Que esta vocación creadora de la Nueva Europa sufra excepciones tan terribles como el genocidio en la antigua Yugoslavia y el surgimiento de movimientos neofascistas, sólo sirve para alertar, para que nadie se duerma en sus laureles y para que los europeos afirmen por encima de toda contingencia que, en la hora actual, Europa sólo puede, sólo debe ser, lo mejor que Europa le ha prometido al mundo en nombre de Europa.
¿Es Latinoamérica parte de lo mejor que Europa le promete al mundo? Por supuesto, si afirmamos que la relación Europa-América Latina es o puede llegar a ser uno de los ejes principales del desarrollo económico y la defensa del derecho en el mundo actual.
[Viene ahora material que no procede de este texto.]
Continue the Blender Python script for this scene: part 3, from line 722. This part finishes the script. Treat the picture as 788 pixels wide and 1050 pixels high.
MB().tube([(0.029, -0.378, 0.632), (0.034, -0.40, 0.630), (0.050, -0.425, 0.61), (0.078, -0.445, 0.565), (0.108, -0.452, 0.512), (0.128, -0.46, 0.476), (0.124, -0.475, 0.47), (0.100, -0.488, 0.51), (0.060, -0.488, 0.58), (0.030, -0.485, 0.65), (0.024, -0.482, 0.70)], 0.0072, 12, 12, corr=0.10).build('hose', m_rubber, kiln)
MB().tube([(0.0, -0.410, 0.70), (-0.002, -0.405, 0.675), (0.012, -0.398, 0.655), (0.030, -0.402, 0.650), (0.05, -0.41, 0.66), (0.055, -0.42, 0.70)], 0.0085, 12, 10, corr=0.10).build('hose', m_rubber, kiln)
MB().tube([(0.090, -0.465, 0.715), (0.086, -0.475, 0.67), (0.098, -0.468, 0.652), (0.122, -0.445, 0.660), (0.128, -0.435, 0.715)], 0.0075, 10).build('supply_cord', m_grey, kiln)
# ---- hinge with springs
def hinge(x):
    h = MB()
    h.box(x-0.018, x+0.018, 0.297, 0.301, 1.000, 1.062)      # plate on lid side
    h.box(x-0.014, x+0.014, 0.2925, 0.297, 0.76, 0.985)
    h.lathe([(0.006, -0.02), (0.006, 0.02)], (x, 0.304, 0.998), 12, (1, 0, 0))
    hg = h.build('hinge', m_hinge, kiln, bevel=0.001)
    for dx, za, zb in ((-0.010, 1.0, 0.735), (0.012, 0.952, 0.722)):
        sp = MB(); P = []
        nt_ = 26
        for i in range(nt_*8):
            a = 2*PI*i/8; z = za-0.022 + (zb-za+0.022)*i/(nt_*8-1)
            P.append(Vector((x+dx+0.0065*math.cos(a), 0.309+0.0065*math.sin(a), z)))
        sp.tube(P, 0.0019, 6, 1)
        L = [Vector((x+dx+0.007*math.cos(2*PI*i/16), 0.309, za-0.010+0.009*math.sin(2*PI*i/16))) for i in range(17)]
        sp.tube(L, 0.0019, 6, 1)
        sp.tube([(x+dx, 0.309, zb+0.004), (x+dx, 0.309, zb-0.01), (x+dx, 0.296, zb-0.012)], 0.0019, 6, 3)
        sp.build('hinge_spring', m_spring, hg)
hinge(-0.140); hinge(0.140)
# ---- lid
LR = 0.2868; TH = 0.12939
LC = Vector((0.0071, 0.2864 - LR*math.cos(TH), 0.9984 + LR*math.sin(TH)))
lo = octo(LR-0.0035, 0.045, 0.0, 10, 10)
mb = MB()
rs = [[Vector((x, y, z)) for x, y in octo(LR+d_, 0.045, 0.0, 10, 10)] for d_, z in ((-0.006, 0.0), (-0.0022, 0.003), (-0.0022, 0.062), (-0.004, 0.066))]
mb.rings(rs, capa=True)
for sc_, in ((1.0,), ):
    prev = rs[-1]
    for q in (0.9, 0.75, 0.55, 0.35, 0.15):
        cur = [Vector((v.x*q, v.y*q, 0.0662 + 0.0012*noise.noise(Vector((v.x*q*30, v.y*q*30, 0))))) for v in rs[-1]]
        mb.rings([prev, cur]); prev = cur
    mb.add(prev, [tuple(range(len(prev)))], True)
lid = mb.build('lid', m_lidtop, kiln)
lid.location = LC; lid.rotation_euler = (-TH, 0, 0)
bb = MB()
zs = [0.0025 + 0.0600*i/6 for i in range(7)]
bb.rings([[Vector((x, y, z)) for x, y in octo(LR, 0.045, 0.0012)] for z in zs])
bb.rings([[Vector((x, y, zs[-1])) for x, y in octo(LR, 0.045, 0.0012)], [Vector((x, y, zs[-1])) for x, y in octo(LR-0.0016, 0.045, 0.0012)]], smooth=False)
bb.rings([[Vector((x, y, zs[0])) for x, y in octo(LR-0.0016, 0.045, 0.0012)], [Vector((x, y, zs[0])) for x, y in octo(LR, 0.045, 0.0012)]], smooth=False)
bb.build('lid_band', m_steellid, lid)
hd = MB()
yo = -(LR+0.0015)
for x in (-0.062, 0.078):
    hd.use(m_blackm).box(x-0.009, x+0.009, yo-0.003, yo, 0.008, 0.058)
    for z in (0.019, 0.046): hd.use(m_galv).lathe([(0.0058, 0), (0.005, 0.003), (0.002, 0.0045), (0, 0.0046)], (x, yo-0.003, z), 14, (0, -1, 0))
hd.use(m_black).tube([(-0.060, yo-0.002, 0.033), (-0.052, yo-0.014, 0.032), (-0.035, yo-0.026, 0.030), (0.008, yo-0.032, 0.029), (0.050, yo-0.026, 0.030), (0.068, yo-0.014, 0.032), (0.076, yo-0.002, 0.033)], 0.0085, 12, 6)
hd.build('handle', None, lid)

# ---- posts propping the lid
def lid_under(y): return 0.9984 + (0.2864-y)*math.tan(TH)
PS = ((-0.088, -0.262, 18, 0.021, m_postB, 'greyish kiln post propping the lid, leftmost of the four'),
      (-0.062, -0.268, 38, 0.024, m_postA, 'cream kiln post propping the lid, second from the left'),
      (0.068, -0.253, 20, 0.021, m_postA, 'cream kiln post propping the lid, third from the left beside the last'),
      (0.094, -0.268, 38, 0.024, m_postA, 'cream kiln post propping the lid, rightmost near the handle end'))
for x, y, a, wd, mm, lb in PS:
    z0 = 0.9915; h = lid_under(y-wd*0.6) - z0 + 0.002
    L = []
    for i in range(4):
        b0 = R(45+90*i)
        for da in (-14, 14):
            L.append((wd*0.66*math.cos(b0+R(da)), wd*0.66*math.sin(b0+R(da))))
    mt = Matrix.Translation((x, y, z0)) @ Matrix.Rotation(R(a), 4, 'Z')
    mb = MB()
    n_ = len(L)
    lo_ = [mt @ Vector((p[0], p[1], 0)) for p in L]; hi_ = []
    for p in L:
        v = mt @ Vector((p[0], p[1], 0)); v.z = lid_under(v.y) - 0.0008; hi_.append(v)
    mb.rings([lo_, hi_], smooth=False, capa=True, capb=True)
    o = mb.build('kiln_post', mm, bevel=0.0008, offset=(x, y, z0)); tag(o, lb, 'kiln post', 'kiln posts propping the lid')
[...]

Ya la acción conjunta de México y Francia, de Chile y Alemania, en el Consejo de Seguridad este mismo año, ha puesto de relieve la visión común de un orden mundial fundado en derecho, en el que, en palabras del brillante Ministro de Asuntos Exteriores francés, Dominique de Villepin, sólo el consenso y el respeto a la ley dan legitimidad a la fuerza y fuerza a la legitimidad.
He aquí uno de los campos de cooperación más fértiles entre Europa y Latinoamérica: la defensa y construcción de un orden internacional basado en derecho. Lo cual excluye el unilateralismo que puede ganar la guerra y perder la paz.
La paz sólo la asegura la cooperación multilateral. Y no pueden, en segundo lugar, llevarse bien el unilateralismo y el proceso globalizador que por su naturaleza misma implica relaciones y acuerdos multilaterales.
Lo ha dicho con energía el ex presidente de México, Ernesto Zedillo, en su excelente discurso de fin de cursos en Harvard este mismo año: “Todas las naciones, aun las más poderosas, necesitan el sistema multilateral”.
Ni Europa ni la América Latina pueden ser ordenadas como si fuesen el Pacto de Varsovia. Europa y la América Latina están unidas en el rechazo de toda política internacional de intimidación y favorecen, en beneficio así de los fuertes como de los débiles, los procesos del consenso.
Si actuamos sin derecho, engañamos a los demás. Y algo peor: nos engañamos a nosotros mismos. Recordemos la sabiduría europea de Pascal cuando nos advierte:
“No pudiendo hacer que lo justo sea fuerte, hagamos que lo fuerte sea justo”.